● **Set exercise**: Set down the material exactly as given, please, from its first line through the line that includes "COL = SC.collection".

(Dataset records)
## begin

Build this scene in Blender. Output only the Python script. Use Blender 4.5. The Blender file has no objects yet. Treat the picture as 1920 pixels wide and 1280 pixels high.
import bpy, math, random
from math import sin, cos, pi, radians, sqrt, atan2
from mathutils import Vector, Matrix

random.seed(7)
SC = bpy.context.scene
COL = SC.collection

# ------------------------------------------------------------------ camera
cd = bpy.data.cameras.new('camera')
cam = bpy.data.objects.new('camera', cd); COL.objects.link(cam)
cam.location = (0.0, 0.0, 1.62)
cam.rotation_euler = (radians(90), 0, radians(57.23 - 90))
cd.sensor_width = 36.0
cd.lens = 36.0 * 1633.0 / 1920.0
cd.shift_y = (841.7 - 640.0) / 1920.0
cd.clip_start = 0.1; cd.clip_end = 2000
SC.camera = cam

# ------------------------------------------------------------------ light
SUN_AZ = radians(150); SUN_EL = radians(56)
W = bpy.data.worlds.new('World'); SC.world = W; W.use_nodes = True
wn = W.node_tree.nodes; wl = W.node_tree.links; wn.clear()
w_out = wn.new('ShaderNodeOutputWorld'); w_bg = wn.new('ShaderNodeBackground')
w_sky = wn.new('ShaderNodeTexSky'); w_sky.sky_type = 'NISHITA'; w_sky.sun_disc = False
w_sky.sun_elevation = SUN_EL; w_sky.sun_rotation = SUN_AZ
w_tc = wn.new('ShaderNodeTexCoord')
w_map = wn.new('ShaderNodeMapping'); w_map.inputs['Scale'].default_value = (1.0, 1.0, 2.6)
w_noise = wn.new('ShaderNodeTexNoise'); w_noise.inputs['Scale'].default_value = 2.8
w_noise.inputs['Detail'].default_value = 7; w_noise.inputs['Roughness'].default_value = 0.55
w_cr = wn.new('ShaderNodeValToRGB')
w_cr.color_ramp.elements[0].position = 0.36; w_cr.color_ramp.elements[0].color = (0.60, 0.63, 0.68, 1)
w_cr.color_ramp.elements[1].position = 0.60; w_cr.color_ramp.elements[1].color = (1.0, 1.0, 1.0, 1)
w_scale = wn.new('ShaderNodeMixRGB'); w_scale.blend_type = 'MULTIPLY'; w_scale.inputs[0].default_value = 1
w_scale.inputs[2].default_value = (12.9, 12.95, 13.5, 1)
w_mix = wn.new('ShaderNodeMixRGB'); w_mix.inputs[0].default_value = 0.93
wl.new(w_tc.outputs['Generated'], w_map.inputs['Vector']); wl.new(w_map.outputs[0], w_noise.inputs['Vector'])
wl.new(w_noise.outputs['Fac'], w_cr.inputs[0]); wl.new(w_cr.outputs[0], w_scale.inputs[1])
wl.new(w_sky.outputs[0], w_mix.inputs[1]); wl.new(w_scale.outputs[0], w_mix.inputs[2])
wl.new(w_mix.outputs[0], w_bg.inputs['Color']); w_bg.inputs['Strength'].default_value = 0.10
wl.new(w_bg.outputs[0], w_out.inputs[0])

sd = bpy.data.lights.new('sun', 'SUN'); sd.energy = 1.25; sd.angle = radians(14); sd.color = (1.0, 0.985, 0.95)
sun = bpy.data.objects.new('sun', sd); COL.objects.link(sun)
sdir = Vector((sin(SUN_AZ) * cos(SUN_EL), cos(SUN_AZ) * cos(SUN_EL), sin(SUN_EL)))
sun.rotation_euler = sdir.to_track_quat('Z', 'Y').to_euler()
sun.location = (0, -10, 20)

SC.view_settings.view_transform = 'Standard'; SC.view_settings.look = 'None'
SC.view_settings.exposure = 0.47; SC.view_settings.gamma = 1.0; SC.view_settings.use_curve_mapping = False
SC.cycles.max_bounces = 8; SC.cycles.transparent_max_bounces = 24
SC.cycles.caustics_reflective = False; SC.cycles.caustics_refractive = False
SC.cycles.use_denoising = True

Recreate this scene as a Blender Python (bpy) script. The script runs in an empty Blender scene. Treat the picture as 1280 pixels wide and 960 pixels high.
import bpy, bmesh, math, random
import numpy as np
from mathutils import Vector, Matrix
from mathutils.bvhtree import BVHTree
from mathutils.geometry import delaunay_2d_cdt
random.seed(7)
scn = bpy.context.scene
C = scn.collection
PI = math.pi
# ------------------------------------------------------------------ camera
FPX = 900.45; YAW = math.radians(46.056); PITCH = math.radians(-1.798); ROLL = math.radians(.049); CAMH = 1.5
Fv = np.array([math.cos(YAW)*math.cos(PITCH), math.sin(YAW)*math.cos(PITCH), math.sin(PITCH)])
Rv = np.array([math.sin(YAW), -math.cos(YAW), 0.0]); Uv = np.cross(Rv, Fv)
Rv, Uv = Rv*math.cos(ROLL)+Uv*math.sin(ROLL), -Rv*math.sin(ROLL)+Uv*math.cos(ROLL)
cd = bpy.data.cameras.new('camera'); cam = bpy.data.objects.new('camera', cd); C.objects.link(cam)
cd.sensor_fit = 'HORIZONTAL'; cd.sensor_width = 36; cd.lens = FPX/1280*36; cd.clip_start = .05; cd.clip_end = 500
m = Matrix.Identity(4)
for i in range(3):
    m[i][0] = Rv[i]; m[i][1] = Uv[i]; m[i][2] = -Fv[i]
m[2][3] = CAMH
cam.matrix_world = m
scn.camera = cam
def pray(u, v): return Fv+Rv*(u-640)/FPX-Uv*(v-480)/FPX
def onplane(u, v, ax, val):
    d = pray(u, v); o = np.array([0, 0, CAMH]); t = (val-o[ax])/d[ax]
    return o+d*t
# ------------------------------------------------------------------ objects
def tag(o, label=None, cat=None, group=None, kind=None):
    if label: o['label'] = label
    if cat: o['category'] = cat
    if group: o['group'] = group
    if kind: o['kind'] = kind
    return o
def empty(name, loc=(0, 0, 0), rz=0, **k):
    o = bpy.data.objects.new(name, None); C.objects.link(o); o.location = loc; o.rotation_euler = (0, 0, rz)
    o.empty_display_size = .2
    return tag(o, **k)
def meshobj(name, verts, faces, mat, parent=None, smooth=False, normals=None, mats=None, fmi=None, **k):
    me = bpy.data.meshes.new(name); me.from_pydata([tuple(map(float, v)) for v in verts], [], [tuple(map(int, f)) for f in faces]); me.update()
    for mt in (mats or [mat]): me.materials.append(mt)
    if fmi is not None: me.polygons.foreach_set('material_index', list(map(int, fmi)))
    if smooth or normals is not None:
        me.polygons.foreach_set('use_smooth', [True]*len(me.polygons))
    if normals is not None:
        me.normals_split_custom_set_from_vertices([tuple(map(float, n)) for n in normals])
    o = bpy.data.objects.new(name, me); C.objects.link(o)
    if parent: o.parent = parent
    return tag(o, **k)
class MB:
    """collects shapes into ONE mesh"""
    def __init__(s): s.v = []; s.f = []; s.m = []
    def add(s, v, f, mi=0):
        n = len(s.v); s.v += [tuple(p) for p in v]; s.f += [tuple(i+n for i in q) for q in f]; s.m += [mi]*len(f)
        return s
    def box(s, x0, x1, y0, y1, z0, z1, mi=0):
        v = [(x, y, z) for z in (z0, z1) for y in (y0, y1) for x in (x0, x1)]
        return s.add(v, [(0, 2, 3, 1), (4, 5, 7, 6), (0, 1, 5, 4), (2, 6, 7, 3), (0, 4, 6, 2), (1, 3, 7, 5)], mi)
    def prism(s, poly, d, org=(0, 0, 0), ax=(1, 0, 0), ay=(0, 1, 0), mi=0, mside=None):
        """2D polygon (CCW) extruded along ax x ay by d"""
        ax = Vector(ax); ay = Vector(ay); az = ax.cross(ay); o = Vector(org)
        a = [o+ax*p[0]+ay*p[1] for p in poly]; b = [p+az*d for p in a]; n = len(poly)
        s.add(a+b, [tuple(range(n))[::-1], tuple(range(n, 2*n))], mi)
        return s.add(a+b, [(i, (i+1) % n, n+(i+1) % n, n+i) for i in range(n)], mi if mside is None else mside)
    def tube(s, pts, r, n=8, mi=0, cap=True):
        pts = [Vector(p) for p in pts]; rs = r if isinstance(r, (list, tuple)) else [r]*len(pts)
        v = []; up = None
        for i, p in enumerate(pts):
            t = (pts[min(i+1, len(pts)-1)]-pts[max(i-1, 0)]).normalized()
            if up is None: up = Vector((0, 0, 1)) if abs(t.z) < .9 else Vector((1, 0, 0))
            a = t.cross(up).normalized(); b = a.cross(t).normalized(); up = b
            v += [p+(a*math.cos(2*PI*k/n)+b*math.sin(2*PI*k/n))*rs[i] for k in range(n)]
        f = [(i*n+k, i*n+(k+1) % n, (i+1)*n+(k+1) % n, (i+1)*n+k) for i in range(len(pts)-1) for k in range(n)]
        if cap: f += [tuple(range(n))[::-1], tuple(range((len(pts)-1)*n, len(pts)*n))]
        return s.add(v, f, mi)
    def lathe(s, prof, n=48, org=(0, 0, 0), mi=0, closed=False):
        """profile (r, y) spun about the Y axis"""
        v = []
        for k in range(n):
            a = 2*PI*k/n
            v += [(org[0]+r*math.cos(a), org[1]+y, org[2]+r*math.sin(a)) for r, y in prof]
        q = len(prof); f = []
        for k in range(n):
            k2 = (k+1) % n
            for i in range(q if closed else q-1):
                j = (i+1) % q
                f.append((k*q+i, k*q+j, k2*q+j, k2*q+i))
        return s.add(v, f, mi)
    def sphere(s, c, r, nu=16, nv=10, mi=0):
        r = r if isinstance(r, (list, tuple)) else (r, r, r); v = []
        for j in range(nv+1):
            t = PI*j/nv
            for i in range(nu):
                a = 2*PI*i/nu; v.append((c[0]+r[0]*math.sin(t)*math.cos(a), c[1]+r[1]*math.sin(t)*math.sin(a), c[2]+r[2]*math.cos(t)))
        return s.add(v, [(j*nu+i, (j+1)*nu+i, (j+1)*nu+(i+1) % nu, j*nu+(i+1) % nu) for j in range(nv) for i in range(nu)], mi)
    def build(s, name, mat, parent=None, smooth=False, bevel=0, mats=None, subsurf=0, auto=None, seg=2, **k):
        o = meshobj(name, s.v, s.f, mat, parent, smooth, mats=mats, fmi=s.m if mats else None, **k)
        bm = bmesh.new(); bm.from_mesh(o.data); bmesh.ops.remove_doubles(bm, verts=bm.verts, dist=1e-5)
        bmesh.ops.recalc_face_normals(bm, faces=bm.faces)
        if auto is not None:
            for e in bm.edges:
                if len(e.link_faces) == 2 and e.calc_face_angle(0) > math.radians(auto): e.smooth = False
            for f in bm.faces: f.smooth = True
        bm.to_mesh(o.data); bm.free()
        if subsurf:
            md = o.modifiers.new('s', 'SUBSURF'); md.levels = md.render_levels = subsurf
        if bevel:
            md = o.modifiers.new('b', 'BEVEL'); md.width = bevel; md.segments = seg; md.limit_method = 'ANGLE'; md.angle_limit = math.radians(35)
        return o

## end

● **Task solution**:
Build this scene in Blender. Output only the Python script. Use Blender 4.5. The Blender file has no objects yet. Treat the picture as 1920 pixels wide and 1280 pixels high.
import bpy, math, random
from math import sin, cos, pi, radians, sqrt, atan2
from mathutils import Vector, Matrix

random.seed(7)
SC = bpy.context.scene
COL = SC.collection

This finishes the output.